Short problem: Return only the count of lines in which the word "from" appears.
-------- Stored data --------
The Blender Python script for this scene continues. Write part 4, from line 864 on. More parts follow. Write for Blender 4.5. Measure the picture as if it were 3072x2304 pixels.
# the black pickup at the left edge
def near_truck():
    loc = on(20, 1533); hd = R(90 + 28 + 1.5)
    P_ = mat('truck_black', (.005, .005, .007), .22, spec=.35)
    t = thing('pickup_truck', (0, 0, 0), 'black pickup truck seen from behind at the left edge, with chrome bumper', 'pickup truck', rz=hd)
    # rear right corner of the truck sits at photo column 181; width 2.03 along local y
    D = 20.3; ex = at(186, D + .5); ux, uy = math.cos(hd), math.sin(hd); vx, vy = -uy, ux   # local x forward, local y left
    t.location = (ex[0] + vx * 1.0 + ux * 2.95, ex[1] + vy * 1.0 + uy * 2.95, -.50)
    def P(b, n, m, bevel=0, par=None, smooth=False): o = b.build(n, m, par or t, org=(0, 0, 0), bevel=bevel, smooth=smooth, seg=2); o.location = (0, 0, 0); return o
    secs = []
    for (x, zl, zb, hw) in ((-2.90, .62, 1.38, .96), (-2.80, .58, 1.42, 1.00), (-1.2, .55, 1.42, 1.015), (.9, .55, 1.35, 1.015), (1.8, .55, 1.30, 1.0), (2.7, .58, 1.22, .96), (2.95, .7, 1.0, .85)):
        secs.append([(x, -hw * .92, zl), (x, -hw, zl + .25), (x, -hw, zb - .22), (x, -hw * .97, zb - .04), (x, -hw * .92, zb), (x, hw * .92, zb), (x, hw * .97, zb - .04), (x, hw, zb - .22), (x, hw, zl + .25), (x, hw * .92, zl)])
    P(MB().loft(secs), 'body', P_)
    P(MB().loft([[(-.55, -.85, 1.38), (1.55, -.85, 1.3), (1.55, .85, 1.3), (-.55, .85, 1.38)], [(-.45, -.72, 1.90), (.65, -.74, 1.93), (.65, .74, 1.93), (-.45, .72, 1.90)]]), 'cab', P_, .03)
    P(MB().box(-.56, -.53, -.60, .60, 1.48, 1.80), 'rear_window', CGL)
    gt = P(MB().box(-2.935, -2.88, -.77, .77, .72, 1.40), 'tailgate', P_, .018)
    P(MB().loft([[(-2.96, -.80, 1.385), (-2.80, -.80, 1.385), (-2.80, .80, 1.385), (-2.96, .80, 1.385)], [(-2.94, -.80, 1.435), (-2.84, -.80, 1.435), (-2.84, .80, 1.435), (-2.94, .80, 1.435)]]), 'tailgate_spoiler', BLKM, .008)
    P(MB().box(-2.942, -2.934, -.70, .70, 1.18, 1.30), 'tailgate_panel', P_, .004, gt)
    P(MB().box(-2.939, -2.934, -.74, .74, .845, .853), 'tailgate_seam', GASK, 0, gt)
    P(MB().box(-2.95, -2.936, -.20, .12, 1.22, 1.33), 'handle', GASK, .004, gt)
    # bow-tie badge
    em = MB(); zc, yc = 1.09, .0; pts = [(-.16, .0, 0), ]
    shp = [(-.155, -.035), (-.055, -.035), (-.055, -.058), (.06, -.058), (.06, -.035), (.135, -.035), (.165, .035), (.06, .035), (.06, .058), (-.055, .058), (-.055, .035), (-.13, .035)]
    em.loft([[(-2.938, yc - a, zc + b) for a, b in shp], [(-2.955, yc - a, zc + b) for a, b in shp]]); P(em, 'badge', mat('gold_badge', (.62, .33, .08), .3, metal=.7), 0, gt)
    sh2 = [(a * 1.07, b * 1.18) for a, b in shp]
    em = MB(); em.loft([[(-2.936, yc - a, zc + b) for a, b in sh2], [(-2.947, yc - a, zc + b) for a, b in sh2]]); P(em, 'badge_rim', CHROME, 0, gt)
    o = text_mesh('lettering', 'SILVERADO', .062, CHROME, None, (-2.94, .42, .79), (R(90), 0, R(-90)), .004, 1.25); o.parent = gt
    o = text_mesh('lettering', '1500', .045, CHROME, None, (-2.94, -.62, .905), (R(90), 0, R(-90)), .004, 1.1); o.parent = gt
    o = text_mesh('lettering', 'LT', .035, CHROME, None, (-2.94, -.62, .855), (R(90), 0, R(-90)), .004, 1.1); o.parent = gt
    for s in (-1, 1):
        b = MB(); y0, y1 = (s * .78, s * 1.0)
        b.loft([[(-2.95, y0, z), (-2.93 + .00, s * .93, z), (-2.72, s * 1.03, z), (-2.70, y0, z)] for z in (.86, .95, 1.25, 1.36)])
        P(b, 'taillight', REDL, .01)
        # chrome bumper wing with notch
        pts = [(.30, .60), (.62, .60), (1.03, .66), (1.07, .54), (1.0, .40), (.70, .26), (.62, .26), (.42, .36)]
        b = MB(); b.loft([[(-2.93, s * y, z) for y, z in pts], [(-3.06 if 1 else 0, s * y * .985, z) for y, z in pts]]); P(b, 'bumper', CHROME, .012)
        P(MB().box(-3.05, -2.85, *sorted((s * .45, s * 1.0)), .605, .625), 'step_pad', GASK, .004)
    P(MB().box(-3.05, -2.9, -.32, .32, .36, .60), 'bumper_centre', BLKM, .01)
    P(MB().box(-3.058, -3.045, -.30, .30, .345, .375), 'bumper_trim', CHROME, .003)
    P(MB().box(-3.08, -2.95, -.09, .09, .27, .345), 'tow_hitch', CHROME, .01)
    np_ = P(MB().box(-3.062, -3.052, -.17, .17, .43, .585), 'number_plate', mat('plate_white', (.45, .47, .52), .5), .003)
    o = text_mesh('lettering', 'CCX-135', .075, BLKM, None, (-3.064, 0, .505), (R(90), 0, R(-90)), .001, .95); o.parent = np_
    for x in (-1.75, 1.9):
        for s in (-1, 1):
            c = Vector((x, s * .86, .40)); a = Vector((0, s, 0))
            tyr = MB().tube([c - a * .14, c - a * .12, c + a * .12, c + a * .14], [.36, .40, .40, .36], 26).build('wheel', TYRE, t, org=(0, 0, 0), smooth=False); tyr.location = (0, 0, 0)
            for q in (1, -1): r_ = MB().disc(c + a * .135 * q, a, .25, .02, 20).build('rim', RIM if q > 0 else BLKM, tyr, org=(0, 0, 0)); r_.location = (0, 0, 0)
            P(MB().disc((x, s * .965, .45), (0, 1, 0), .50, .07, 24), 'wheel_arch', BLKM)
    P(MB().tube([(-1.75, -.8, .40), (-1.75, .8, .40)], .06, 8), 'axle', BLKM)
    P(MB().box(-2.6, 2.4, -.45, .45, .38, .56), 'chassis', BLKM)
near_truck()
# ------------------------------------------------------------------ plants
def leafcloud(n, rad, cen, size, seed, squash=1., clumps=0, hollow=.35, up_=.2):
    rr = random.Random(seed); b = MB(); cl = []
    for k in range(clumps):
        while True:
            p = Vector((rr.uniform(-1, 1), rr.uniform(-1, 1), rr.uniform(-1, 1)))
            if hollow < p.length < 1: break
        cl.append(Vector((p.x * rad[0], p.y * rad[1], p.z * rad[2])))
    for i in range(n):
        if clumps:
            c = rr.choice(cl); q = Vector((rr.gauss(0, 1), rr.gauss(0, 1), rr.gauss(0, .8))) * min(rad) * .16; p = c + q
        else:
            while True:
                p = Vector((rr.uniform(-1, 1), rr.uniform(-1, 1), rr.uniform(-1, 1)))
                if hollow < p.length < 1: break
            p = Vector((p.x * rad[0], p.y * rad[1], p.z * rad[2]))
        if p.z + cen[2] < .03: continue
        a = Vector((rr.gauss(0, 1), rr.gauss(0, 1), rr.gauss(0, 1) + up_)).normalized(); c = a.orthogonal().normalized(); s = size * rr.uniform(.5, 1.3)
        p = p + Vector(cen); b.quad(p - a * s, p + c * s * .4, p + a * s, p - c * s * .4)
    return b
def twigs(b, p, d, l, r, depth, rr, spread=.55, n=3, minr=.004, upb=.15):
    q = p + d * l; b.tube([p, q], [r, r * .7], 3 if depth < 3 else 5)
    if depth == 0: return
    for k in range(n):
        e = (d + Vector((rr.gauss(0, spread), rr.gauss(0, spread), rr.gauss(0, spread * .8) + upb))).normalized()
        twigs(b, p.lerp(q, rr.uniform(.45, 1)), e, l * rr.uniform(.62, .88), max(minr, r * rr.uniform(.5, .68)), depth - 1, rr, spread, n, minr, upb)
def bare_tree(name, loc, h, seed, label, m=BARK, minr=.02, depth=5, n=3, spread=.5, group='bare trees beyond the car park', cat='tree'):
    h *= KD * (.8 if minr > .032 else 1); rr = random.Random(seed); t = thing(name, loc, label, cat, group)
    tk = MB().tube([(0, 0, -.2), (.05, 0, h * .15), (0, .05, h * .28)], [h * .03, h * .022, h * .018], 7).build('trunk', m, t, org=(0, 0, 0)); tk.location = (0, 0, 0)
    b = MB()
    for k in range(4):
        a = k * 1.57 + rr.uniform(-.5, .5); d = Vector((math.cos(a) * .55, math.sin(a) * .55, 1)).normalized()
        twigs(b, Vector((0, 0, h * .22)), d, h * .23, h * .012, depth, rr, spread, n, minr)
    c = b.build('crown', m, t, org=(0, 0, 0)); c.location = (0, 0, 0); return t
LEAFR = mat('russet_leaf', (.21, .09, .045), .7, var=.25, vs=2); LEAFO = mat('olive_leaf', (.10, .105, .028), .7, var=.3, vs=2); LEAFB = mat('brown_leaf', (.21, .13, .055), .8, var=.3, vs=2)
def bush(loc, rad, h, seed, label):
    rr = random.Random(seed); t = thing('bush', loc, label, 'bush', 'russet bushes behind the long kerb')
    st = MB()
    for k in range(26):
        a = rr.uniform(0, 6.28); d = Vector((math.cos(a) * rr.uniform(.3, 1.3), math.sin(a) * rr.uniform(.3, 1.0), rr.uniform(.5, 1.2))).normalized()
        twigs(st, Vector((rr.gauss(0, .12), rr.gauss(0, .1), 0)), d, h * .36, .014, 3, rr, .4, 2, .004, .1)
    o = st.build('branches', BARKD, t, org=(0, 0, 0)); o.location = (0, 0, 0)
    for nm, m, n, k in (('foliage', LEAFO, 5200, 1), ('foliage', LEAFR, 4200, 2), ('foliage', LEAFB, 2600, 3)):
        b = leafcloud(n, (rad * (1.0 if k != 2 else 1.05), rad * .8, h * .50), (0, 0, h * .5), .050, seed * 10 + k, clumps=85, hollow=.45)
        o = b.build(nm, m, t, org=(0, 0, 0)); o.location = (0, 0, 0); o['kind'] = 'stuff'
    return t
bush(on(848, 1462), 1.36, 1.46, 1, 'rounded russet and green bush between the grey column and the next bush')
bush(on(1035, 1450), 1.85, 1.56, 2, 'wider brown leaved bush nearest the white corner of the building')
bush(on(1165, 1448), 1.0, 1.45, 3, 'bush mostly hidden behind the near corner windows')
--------
Correct answer: 2